Question

How do you find the explicit formula for the following sequence $3,6,12,24,48$?

Answer 1

Hint: From the given series of geometric sequences, we find the general term of the series. We find the formula for ${{t}_{n}}$, the ${{n}^{th}}$ term of the series. From the given sequence we find the common ratio which is the ratio between two consecutive terms. We put the values to get the formula for the general term ${{t}_{n}}$. Then we put the value of consecutive natural numbers for $n$ to find the solution.

Complete answer:
We have been given a series of geometric sequence which is $3,6,12,24,48......$
We express the geometric sequence in its general form.
We express the terms as ${{t}_{n}}$, the ${{n}^{th}}$ term of the series.
The first term be ${{t}_{1}}$ and the common ratio be $r$ where $r=\dfrac{{{t}_{2}}}{{{t}_{1}}}=\dfrac{{{t}_{3}}}{{{t}_{2}}}=\dfrac{{{t}_{4}}}{{{t}_{3}}}$.
We can express the general term ${{t}_{n}}$ based on the first term and the common ratio.
The formula being ${{t}_{n}}={{t}_{1}}{{r}^{n-1}}$.
The first term is 3. So, ${{t}_{1}}=3$. The common difference is $r=\dfrac{6}{3}=\dfrac{12}{6}=\dfrac{24}{12}=2$.
We put the values of ${{t}_{1}}$ and $r$ to find the general form.
We express general term ${{t}_{n}}$ as ${{t}_{n}}={{t}_{1}}{{r}^{n-1}}=3\times {{2}^{n-1}}$.
Now we place consecutive natural numbers for $n$ as $1,2,3,4,...$ to get the sequence as
\[3\times {{2}^{1-1}},3\times {{2}^{2-1}},3\times {{2}^{3-1}},3\times {{2}^{4-1}},3\times {{2}^{5-1}},3\times {{2}^{6-1}}......=3,6,12,24,48,96......\] .
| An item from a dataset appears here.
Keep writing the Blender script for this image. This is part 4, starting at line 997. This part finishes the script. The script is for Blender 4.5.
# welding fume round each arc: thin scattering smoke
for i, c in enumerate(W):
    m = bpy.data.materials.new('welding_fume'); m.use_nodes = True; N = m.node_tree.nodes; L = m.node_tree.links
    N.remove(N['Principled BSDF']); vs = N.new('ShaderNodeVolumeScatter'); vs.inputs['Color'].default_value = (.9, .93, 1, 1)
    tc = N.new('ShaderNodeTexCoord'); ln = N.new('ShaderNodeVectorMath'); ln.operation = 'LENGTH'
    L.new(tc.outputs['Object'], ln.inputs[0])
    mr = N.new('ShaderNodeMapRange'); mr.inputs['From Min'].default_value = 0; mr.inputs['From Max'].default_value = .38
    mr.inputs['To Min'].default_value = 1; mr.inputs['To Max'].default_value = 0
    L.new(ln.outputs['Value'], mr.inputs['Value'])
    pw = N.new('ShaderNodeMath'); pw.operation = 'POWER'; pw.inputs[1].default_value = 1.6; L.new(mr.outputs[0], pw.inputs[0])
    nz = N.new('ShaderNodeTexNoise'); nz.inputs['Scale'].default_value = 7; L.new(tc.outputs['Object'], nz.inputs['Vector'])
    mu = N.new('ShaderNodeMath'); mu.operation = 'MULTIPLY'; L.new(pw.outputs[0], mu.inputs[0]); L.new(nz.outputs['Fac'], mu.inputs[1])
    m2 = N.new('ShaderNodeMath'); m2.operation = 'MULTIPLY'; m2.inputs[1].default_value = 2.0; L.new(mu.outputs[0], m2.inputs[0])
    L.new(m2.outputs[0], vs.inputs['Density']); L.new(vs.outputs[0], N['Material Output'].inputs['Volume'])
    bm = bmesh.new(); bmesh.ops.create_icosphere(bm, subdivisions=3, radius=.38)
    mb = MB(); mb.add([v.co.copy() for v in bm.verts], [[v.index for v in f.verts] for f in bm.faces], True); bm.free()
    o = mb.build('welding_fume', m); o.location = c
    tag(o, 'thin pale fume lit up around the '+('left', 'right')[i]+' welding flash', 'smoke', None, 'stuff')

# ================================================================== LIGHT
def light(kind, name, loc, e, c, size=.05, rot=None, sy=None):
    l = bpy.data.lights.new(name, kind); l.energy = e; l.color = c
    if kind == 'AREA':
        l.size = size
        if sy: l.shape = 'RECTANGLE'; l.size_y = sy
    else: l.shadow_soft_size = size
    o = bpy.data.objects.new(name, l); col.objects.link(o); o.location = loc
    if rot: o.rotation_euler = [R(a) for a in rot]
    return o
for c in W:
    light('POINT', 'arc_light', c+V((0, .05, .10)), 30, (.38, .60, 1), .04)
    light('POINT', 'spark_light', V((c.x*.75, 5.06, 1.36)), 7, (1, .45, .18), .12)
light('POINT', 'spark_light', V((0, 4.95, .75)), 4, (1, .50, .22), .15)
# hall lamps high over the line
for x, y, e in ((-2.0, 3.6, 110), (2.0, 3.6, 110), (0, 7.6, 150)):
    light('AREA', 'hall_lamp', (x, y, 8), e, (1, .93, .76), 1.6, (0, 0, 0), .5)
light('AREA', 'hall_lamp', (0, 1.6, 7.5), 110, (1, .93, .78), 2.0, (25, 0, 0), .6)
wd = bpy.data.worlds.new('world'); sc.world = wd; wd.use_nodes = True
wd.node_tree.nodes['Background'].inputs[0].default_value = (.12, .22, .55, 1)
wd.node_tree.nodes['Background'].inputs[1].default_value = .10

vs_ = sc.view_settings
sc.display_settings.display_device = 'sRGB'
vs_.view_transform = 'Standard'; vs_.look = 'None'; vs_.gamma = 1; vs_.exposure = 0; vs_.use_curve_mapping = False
Note: The sequence is an increasing sequence where the common ratio is a positive number. The common difference will never be calculated according to the difference of greater number from the lesser number. The ratio formula should always be according $r=\dfrac{{{t}_{2}}}{{{t}_{1}}}=\dfrac{{{t}_{3}}}{{{t}_{2}}}=\dfrac{{{t}_{4}}}{{{t}_{3}}}$.